Photo: Arindam Mahanta, Unsplash

The Music That Made Me: classical and film music

My first collection of albums was an eclectic one. I usually got a few CDs for Christmas – one year, when I was seven or eight, I got a soundtrack album from a hit new show called Spongebob Squarepants. Another year, I got an Atomic Kitten CD. But, when I was old enough to actually choose music of my own, I opted for film score collections. In later years, I diversified to listen to classical music and opera too – and yet, I grew up in an area where music was so uniform, it’s amazing I found this world at all.

I always noticed music in film and TV shows – in many shows, it was my favourite part. I grew up at the height of the Disney Renaissance and the emergence of Pixar, and much of this music was the literal soundtrack to my childhood. Whenever we watched films on TV, I’d record them (on my tape recorder, and then on an old Dictaphone my grandfather gave me), and listen back, hearing how the music worked. As I watched different genres of film, I listened to how the music changed, and I’d make little comparisons and observations in one of the many notebooks I picked up from the local Tesco. Soon, I was able to purchase film score CDs – my first one, bought with my pocket money, was a ‘best of John Williams’ collection, I think because I knew him from having watched the Indiana Jones films. It was so old, the selling point was that it boasted tracks from the latest Star Wars film, The Phantom Menace.

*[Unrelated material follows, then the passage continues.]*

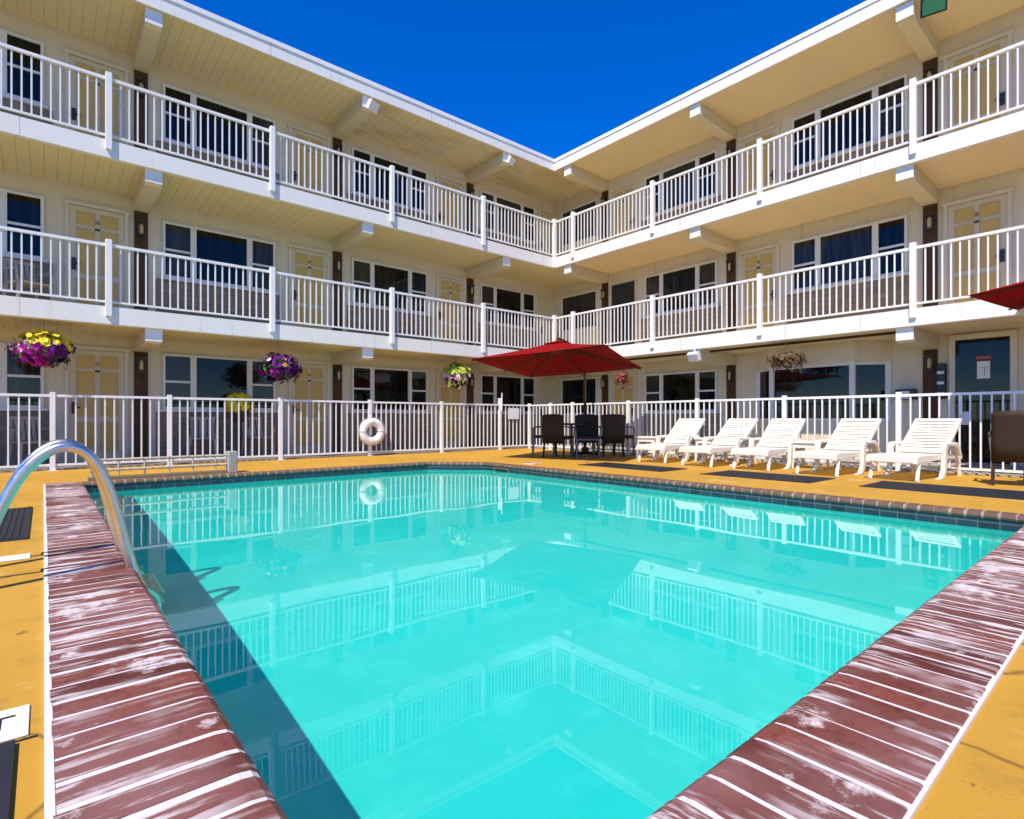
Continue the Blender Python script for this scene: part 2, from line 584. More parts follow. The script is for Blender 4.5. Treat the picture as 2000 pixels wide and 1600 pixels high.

My sister used to go horse riding, and I’d sit in the car with books or the radio for an hour and a half and wait for her to be done. One day, at a club I used to go to with my aunt, a friend told me about a radio show on Classic FM that played film music for a couple of hours. Optimistically, I turned to Classic with the hope that the show would be on at exactly the time I was listening – it wasn’t. However, I found that the music was just as wonderful. This must have been 15 years ago or so, and I still remember the first day I listened – the first piece was Gerald Finzi’s ‘Eclogue’, and it remains one of my favourites to this day. (I’d recommend you give it a listen – it’s so nice.)

What I love about film music and classic stuff is its richness, and the sense that it tells a story. I bought full albums of film scores or classical performances, and I’d lay in bed, when I should have been asleep, listening to them in their entirety. I’d hear how the themes changed and the music evolved, and how certain passages were designed to make you feel happy or sad – losing myself in the lush textures of these carefully-constructed worlds was incredible. If I knew the work, great – I loved the phenomenal soundtrack to The Incredibles, and a beautiful recording of Swan Lake that I sadly lost in a house move – the music helped me picture the moments. But I’d often pick up CDs I didn’t know and see what stories they told me, an experience that was just as magical.

I envisage music as a storytelling tool, something to help you into the layers of a narrative and to suggest the emotions you and the character might be feeling

I was unlike most kids in my school when it came to music. Our local radio station, Free Radio, would like a song and play it to death until a new tune came along, and so on and so on – whatever was big that week was all anyone would sing in the playground. I turned 13 in 2007, the year that saw the first big releases from Rihanna and Adele, but this was also the time that I really stopped pretending to engage with pop music outside of the radio on the drive to and from school, and barely then. The songs just didn’t engage me at all – they seemed so sparse in comparison to the kind of music I enjoyed. That may sound a little snobbish, but it’s true. I remember when Iggy Azalea and Charli XCX’s ‘Fancy’ became a chart-topper – I was genuinely baffled.

In 2015, I composed my first ever film score – a piano score for Nosferatu, which I performed live at the Student Cinema. And this, really, is how I think music made me; my listening habits, and the way I engaged with music, all felt like training of a sort for this kind of job. I envisage music as a storytelling tool, something to help you into the layers of a narrative and to suggest the emotions you and the character might be feeling, and that’s down to the way I listened as a kid. Even now, my preference is always for a nice slab of instrumental music designed to tell a story – give it a go, and see what you think.